4. ALORS, EN TOUT ETAT DE CAUSE, QU'en affirmant que « l'échelle d'évaluation joue un rôle dans la part variable de la rémunération », quand cette part variable dépend plutôt de la réalisation d'objectifs prédéterminés connus du salarié ou de résultats objectivement définis, le Président du Tribunal de grande instance statuant en la forme des référés a privé sa décision de base légale au regard des dispositions de l'article L.4614-12 du Code du travail dans sa rédaction applicable en la cause ;

5. ALORS, ENFIN, QUE ni l'insuffisance de résultats par référence à des objectifs contractuellement fixés ni, a fortiori, les données d'une évaluation ne sauraient constituer en elles-mêmes une cause réelle et sérieuse de licenciement, de telle sorte qu'en affirmant qu'un degré supplémentaire de précision apporté à l'échelle d'évaluation aurait constitué une source de stress supplémentaire au motif « qu'un risque de licenciement serait en jeu », le Président du Tribunal de grande instance, statuant en la forme des référés s'est fondé sur un motif inopérant, impropre à caractériser l'existence d'un projet important de nature à modifier les conditions de santé et de sécurité ou les conditions de travail du personnel, et a violé les dispositions de l'article L.4614-12 du code du travail dans sa rédaction applicable en la cause.
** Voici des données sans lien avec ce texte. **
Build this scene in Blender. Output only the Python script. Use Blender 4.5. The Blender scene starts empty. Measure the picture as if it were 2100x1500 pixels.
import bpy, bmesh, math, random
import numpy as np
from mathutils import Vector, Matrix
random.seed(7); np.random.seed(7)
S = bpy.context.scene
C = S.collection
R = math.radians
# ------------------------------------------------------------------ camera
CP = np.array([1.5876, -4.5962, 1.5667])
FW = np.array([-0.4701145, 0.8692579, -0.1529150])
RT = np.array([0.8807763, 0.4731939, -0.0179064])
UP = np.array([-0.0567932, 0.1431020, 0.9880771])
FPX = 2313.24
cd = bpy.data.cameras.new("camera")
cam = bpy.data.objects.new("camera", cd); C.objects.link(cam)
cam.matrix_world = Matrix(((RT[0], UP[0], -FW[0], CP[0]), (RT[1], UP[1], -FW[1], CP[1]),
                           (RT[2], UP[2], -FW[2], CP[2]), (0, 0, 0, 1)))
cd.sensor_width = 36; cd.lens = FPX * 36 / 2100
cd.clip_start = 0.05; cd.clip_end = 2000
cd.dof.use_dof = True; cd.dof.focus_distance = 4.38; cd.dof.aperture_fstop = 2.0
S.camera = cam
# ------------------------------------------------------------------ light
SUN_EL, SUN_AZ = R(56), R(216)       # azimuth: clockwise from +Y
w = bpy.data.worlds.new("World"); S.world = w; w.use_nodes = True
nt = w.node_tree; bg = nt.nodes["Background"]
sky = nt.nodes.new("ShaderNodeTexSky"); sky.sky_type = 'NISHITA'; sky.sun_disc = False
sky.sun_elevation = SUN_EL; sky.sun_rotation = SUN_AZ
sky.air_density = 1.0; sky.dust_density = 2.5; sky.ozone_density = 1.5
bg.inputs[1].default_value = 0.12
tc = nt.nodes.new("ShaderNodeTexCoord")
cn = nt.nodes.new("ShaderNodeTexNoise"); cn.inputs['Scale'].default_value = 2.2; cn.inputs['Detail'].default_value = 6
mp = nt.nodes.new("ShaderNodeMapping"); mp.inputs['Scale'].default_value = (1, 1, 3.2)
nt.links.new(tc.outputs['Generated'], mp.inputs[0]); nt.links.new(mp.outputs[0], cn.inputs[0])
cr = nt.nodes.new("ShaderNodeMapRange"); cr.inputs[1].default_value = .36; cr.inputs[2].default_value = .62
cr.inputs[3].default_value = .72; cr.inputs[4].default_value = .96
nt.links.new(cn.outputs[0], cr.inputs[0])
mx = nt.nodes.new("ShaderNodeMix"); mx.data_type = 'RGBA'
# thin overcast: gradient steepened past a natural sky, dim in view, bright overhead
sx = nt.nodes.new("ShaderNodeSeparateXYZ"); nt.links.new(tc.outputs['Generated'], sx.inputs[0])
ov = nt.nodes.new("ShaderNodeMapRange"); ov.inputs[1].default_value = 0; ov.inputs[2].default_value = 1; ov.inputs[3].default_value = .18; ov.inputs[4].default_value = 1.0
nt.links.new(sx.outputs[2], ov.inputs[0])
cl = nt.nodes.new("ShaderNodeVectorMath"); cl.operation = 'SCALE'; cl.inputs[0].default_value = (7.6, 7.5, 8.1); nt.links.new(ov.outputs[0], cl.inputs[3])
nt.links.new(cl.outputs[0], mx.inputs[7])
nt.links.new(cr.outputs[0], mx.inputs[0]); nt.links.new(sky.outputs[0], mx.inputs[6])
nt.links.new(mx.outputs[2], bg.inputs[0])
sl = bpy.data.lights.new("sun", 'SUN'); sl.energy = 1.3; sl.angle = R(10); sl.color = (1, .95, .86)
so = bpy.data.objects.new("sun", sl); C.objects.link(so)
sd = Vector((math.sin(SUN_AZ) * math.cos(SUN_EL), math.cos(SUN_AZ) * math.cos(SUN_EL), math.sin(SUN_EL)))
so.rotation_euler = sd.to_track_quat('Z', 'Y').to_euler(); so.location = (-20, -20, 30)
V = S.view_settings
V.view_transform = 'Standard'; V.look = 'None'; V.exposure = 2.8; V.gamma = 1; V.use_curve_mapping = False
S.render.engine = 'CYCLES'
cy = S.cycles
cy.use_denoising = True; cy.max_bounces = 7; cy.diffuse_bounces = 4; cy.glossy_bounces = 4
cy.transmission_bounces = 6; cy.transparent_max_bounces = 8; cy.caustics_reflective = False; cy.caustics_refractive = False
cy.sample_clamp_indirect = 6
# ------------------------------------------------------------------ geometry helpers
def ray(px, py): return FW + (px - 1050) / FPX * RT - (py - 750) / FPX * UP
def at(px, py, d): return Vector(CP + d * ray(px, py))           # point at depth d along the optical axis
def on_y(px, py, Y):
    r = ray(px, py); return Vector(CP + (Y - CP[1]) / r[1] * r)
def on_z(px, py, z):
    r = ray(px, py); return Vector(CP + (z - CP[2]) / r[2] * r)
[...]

Moyen produit par la SCP Thouvenin, Coudray et Grévy, avocat aux Conseils, pour le CHSCT de l'établissement de Grenoble de la société Atos Solutions et de celui de l'établissement de Grenoble de la société Atos Infrastructures, demandeurs au pourvoi incident

Le moyen fait grief à l'ordonnance attaquée d'AVOIR débouté les CHSCT de leur demande au titre de l'article 700 du code de procédure civile.

AUX MOTIFS QUE dès lors qu'en l'absence de budget propre du CHSCT, les frais de procédure seront nécessairement supportés par l'entreprise, il n'apparaît pas justifié d'allouer quelque indemnité que ce soit au titre des dispositions de l'article 700 du code de procédure civile.

ALORS QUE l'employeur doit supporter les frais de la procédure de contestation l'expertise décidée par le CHSCT dès lors qu'aucun abus du comité n'est établi ; qu'en déboutant les CHSCT de leur demande au titre frais et honoraires d'avocat exposés pour les besoins de leur défense au motif inopérant que ces frais seront nécessairement supportés par l'entreprise, le président du tribunal de grande instance a violé l'article L. 4614-13 du code du travail.